Mucho más interesante, decía, es el estudio sobre lo que Baroja pudo sacar de Kant y de Schopenhauer, o más bien a través de este último, a propósito de El árbol de la ciencia. Estamos hechos a citar al «fauno reumático que ha leído a Kant», pero no nos preocupamos en saber qué es lo que ha leído. El hecho de que las reducciones de categorías kantianas que llevó a cabo Schopenhauer sea lo que explique la agonía intelectual de Hurtado es una observación ciertamente útil, como muchas otras del libro, si no fuese porque, con creciente frecuencia, el autor encuentra en la neurosis demasiadas explicaciones. El hecho, por ejemplo, de que Sacha Savaroff, de El mundo es ansí, se refugie en su «simbolismo esteticista» es una cuestión más cultural que genética. La hiperestesia es, también, un mal estético, no solo en Sacha, también en Luis Murguía, a quien sin embargo le caen sambenitos («el miedo a ser dominado») que no explican su sensibilidad ni su independencia sino, ay, el que La sensualidad pervertida sea «la novela más freudiana de Pío Baroja».
Son muy interesantes sus estudios sobre la violencia colectiva en algunas novelas de la serie de Aviraneta, ese «mimentismo inconsciente» de las turbas, pero una y otra vez, quizá por necesidades de coherencia estructural, lo vincula con una idea psicopática del ser humano que en Baroja suele ser una actitud sencillamente antigregaria, bastante coherente con la discusión que ya entonces se tenía sobre las actitudes colectivas y que hoy podríamos seguir teniendo.
Si me muestro en esta reseña tan poco complaciente con un libro de incuestionable interés es por esa voluntad, yo creo que ya un poco pasada, de someterlo todo a criterios previos, que llega a su máxima expresión en un epílogo cuyas últimas páginas podría el autor haberse ahorrado. Uno se encuentra, a pocos metros de la orilla, con conclusiones como esta:
La psiconeurosis que afecta a numerosos personajes barojianos se revela en la conducta evasiva o antisocial, y también en el estado obsesivo-compulsivo o en el depresivo. El estado de neurosis obsesiva lo observamos, por ejemplo, en la obsesión de Fernando Ossorio de seguir a la mujer de luto o a la monja enclaustrada de Toledo, figuras femeninas vestidas de negro que sugieren la muerte simbólica de la madre. El estado depresivo afecta claramente a Luis Murguía e intermitentemente a Silvestre Paradox, mientras que el conde de España es un maníaco-depresivo.
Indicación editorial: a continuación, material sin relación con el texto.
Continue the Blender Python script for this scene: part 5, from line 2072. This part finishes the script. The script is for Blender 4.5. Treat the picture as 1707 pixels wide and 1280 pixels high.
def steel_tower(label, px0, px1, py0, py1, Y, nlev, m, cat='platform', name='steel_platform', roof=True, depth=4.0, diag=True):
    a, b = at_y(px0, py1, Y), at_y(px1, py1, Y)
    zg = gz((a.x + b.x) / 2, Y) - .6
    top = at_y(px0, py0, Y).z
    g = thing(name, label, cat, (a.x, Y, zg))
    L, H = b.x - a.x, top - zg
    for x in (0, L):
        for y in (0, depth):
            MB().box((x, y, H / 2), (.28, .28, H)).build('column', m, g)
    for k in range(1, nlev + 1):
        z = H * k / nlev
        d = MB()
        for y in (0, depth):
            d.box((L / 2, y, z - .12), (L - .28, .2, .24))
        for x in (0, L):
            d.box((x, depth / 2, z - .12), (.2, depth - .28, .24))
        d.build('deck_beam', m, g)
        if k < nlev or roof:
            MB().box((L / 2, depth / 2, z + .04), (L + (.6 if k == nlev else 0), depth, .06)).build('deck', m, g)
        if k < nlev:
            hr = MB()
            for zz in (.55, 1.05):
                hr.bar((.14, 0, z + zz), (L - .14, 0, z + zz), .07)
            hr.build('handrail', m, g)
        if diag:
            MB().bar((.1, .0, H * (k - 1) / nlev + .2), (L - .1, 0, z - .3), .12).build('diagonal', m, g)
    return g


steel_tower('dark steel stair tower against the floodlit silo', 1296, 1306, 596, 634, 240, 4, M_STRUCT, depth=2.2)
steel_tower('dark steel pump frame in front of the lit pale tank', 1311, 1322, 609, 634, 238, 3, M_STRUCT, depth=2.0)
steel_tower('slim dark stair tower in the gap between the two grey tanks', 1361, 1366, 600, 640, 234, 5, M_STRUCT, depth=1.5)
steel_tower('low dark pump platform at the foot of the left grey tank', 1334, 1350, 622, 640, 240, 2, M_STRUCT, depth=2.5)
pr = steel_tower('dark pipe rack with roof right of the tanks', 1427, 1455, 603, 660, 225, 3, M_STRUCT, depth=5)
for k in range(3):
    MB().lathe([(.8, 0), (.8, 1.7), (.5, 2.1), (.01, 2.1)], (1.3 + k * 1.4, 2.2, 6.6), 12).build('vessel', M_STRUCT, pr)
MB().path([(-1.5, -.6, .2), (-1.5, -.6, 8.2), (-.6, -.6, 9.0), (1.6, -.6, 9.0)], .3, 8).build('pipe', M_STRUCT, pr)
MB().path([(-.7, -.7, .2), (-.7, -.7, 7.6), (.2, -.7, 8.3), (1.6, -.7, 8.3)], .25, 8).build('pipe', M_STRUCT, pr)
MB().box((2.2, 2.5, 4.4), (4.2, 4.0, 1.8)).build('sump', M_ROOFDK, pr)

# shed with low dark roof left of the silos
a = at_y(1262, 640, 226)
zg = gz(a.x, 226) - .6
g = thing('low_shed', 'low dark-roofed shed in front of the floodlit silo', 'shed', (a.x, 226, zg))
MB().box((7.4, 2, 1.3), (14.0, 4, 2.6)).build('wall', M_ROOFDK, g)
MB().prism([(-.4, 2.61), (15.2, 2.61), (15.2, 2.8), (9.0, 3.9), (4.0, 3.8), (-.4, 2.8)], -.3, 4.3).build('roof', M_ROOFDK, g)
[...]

Todos estos y otros muchos casos denotan el interés de Baroja en estados mentales anormales.
Todo lo cual puede explicarse, con la misma profundidad, a la luz, a la clara luz de la estética y la política, no de la psiquiatría. Y no sería del todo discutible de no llegar, con argumentos harto débiles, a una delirante afirmación:
Es enteramente posible por lo tanto que el estridente rechazo de parte de Baroja del psicoanálisis freudiano tal vez ocultase una secreta frustración: la de haber intuido perfectamente el importante papel del inconsciente y de la represión sin haber sabido formular la teoría de sus efectos patológicos con la claridad y vigor del neurólogo austríaco.
Hay frases que arruinan un libro entero. Uno casi prefiere la versión mejor humorada de Juan Pedro Quiñonero, quien ya dedicó un libro al estudio de Baroja a la luz del psicoanálisis. Pero esto de Longhurst creo que es ir demasiado lejos.
Carlos Longhurst, Pío Baroja: el novelista psicólogo, Comares, 2022, 201 p.